Will we be satisfied to lament the barrenness of the present time, when each bears in his heart a germ of holiness, which a simple desire would be sufficient to develop?  If we do not know how to love God as the saints did, it is because we see God with the eyes of faith alone, and faith is so weak.  But the poor we see with the eyes of flesh.  They are present.  We can put our fingers and our hands into their wounds, the marks of the crown of thorns are plainly visible on their heads.  There is no place for unbelief here... You poor are the visible image of the God whom we do not see, but whom we love in loving you. 

Catholic

A Cathohic university (Louvain) should be a cause of rejoicing to the Church, to see raised within her yet another monument to the immortal alliance of Science and Faith.

Apostolic

You have felt the emptiness of material pleasures, you have felt the hunger for truth crying out within you; you have gone for Iight and comfort to the barren philosophy of modern apostles. You have not found food for your souls there. The religion of your forefathers appears before you today with full hands; do not turn away, for it is generous. It also, like you, is young. It does not grow old with the world. Ever renewing itself, it keeps pace with progress, and it alone leads to perfection.  

Important Dates

1813  Birth of Frederic in Milan, April 23 to Jean-Antoine, a physician, and Marie Ozanam.

1815    Move of Ozanam Family to Lyons.

1829   Experiences a “crisis of doubt’ about his faith.

1831    Enters Sorbonne in Paris to study law.  

1833   Establishes Conference of Charity in April with M. Bailly and other Sorbonne students.

1834    Leads petition ro Archbishop for relevant sermons.

1835    Conference officially becomes Society of St. Vincent dePaul.  

1836    Awarded Doctor of Laws (Dissertation: Comparison of Thomas Becket and Francis Bacon as Chancellors of England).

1837  Publishes The Origins of French Law.  

           Death of Jean-Antoine Ozanam, Frederic’s father.

1839    Awarded Doctorate in Literature (Dissertation: Dante and’ Catholic Philosophy in the l3th Century).

1840   Named Professor of Commercial Laws at Lyons.  

           Death of Marie Ozanam, Frederic's mother.  

           Named Professor of Foreign Languages at Sorbonne. 

1841   Marriage to Amelie Soulacroix  of Lyons.

1842    Represents the Church in negotiations with the government.

1844    Assumes Chair of Foreign Literature at Sorbonne.

1845    Birth of daughter Marie.

           Society is recognized by Pope Gregory XVI.

1847    Publication of German Studies I.  

1848    Co-founder of Journal L'ere Nouvelle.  

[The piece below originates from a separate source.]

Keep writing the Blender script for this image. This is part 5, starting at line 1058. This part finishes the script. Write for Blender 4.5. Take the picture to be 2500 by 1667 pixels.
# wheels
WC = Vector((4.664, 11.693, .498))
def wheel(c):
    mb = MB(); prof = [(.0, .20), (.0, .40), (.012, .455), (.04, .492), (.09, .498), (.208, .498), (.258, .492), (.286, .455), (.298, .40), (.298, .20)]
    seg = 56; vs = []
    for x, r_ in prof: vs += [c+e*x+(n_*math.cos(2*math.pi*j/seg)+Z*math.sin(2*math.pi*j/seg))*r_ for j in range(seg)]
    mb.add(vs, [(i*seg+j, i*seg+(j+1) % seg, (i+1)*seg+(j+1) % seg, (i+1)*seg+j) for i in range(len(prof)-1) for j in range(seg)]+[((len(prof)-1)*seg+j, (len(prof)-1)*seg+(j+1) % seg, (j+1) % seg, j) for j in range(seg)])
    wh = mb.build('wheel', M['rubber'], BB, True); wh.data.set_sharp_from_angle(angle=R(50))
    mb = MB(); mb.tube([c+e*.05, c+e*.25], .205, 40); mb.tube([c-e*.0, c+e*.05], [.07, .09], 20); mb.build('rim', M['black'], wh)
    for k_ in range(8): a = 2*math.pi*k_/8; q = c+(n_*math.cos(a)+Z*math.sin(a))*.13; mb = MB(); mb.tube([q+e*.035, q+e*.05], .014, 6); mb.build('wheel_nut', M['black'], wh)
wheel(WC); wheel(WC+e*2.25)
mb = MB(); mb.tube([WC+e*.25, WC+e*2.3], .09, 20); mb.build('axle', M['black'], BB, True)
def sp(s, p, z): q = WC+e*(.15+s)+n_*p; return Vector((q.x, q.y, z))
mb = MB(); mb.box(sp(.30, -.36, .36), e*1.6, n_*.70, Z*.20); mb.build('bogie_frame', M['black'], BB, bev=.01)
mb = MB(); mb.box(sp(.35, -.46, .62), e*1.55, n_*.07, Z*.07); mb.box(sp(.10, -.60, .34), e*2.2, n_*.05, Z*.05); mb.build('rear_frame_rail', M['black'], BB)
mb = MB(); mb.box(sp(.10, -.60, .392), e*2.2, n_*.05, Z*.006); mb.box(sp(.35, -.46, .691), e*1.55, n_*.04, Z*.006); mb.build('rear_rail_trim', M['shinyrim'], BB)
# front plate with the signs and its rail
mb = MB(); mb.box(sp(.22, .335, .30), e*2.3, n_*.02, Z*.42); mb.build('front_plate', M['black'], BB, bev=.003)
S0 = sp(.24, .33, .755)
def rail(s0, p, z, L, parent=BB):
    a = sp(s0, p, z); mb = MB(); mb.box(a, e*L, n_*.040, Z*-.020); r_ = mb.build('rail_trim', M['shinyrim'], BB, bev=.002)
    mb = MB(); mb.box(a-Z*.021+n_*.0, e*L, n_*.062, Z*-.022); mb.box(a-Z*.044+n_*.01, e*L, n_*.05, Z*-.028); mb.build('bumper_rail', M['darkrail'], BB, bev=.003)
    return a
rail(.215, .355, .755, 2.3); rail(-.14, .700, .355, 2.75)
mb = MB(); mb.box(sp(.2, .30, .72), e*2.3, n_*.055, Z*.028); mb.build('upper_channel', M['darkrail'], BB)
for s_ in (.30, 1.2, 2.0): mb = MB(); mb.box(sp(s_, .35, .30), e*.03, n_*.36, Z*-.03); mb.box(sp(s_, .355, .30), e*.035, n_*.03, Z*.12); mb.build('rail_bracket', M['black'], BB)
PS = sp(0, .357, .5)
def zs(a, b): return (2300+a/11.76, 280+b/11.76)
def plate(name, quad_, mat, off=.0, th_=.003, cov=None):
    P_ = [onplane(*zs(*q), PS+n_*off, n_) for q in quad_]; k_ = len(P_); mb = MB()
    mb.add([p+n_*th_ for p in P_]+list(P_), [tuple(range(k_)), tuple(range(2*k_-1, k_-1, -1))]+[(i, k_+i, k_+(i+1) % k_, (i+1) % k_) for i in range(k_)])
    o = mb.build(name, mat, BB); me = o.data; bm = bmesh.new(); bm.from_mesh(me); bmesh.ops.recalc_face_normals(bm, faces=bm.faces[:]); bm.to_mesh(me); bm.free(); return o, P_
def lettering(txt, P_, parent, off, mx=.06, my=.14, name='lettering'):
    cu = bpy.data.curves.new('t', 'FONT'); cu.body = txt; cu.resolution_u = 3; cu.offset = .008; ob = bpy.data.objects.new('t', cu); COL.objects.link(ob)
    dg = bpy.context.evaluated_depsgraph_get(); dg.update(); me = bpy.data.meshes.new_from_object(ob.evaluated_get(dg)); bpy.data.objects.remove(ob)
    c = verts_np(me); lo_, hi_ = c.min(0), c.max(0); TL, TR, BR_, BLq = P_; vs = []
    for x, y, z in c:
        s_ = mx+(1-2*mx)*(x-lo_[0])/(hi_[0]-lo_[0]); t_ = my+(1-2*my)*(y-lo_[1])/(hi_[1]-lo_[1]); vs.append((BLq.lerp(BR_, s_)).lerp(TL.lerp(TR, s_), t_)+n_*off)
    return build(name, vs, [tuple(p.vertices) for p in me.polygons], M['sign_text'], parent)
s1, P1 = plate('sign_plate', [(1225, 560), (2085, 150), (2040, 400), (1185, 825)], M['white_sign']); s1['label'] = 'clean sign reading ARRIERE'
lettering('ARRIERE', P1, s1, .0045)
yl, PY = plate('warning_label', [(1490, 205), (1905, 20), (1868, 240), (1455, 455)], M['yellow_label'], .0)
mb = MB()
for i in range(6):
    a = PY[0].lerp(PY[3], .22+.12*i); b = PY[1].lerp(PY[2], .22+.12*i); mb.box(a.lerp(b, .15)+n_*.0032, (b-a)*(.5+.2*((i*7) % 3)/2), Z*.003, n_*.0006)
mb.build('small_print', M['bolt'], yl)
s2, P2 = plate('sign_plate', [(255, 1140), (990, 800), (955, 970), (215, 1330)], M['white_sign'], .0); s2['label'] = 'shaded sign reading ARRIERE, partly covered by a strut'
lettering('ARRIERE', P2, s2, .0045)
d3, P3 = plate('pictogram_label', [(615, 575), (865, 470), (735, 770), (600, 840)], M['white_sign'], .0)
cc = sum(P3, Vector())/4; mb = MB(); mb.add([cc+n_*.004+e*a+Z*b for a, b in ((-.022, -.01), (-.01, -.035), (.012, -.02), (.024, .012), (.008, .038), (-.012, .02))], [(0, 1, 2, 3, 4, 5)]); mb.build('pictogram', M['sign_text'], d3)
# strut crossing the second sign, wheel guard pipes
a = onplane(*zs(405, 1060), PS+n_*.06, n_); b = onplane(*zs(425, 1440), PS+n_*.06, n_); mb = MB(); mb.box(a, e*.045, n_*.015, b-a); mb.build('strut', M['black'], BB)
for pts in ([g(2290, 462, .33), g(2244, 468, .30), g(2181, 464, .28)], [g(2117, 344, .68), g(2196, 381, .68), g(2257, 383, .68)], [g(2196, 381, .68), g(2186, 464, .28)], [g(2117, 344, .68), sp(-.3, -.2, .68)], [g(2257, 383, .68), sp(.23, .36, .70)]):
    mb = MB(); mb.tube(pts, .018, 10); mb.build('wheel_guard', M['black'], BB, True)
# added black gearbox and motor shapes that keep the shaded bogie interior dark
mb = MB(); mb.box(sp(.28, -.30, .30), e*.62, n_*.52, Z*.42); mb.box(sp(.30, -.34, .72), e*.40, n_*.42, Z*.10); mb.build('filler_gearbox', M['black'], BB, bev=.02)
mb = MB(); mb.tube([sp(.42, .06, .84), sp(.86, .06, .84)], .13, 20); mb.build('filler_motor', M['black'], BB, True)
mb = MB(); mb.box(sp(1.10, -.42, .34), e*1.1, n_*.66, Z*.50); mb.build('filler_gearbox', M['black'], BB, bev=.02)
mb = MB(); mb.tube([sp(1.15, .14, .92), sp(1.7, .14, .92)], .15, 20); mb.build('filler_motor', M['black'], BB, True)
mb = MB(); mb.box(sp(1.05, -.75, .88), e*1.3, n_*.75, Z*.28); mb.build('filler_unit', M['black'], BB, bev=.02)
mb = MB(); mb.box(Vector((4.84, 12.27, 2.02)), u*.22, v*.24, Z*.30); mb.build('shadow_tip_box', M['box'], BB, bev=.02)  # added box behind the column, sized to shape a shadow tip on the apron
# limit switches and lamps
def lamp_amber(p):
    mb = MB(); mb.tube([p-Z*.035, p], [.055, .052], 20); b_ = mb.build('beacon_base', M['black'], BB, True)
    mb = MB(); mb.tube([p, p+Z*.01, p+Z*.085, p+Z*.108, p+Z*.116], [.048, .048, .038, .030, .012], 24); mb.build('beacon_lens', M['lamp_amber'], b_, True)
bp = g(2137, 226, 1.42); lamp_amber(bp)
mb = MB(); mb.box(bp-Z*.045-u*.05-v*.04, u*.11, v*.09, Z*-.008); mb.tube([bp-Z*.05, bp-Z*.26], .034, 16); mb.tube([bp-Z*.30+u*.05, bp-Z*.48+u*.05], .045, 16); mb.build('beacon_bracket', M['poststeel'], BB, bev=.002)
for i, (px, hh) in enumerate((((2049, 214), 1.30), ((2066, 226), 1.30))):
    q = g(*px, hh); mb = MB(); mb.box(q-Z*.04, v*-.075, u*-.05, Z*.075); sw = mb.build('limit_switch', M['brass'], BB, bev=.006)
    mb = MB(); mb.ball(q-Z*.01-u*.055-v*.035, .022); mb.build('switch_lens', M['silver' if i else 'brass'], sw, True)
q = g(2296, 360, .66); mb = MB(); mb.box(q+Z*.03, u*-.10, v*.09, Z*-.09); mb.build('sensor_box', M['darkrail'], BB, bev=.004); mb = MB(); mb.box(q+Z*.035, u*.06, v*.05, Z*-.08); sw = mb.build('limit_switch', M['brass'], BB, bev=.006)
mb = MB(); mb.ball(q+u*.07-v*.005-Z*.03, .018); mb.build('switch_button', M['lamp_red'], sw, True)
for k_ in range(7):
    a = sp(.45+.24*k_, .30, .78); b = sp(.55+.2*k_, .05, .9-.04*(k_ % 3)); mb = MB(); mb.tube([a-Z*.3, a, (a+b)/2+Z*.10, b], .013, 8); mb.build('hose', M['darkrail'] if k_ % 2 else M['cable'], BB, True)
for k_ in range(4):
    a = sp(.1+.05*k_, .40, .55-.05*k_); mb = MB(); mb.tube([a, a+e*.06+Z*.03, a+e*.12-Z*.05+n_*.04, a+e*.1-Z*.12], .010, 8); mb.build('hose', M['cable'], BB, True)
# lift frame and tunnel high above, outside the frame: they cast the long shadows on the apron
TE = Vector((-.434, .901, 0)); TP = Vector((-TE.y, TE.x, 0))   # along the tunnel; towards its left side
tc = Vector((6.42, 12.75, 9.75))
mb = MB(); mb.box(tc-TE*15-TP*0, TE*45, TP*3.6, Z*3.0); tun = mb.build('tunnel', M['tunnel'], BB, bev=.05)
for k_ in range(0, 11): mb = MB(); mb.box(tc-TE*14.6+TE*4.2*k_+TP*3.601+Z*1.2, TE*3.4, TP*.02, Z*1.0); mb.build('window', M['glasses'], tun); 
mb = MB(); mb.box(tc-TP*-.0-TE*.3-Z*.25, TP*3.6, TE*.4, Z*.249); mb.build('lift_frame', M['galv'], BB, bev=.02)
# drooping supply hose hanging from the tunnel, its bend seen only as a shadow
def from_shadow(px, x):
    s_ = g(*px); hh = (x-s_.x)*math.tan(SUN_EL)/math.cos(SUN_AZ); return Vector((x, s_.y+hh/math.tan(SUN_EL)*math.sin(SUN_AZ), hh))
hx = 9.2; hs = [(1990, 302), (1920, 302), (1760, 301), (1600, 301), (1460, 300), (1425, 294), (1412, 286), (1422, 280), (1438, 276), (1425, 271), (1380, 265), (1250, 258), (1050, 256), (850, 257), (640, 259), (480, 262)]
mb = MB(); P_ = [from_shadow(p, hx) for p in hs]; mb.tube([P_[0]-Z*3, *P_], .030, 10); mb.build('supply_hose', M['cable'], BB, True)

1849    Publication of German Studies II.  

1852    Mediates in student riots at Sorbonne.  

           Resigns from Sorbonne and moves to Leghorn because of ill health.

1853    Publication of Franciscan Poets in Italy in the 13th Century.

           Death in Marseilles of kidney ailment, September 8.  

1855    Posthumous publication of Civilization in the Fifth Century which received honors from the Academie Francaise.  

1997    Declaration of Frederic as "Blessed Frederic" on August 22 in Paris, a step toward canonization and recognized sainthood.